* AIM *
Only the lines from the first one through the line with "from mathutils import Vector, Matrix" should be printed, exactly as they appear.

>>>

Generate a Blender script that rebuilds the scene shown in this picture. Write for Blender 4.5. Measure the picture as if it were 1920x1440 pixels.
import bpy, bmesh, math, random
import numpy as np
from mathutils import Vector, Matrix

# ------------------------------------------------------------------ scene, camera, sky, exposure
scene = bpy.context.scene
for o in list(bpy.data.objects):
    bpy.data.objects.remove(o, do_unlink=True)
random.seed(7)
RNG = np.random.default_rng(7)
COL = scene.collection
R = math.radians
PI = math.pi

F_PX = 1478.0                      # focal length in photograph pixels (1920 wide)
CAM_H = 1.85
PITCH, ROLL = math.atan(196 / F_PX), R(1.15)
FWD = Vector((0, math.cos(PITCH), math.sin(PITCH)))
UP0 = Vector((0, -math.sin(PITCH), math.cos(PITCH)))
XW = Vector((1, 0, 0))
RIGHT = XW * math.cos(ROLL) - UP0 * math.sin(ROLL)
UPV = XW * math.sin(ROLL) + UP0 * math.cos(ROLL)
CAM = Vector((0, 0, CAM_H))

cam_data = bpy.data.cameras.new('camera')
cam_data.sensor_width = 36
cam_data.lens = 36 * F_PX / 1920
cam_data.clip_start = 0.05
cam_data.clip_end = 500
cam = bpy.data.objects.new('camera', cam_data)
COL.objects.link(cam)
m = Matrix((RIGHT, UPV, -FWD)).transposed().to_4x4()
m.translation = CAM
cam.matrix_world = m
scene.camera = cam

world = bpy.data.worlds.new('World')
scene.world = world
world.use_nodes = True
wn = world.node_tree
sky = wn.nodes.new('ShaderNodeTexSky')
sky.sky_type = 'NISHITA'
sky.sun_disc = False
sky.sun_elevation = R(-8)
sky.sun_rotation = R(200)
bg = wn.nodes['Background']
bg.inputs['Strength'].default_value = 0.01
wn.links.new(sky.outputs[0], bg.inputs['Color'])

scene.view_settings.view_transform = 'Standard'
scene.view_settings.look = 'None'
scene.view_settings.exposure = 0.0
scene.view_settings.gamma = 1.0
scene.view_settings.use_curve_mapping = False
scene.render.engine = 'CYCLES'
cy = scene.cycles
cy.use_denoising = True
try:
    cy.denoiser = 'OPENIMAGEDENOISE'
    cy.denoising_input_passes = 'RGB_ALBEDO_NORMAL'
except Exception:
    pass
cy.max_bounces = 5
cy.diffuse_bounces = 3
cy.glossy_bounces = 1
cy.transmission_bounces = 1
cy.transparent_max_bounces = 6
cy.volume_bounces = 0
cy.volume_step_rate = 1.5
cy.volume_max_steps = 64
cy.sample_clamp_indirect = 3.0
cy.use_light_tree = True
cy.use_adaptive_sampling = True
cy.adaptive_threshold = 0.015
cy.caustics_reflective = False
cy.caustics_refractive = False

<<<

* EXPECTED OUTPUT *
Generate a Blender script that rebuilds the scene shown in this picture. Write for Blender 4.5. Measure the picture as if it were 1920x1440 pixels.
import bpy, bmesh, math, random
import numpy as np
from mathutils import Vector, Matrix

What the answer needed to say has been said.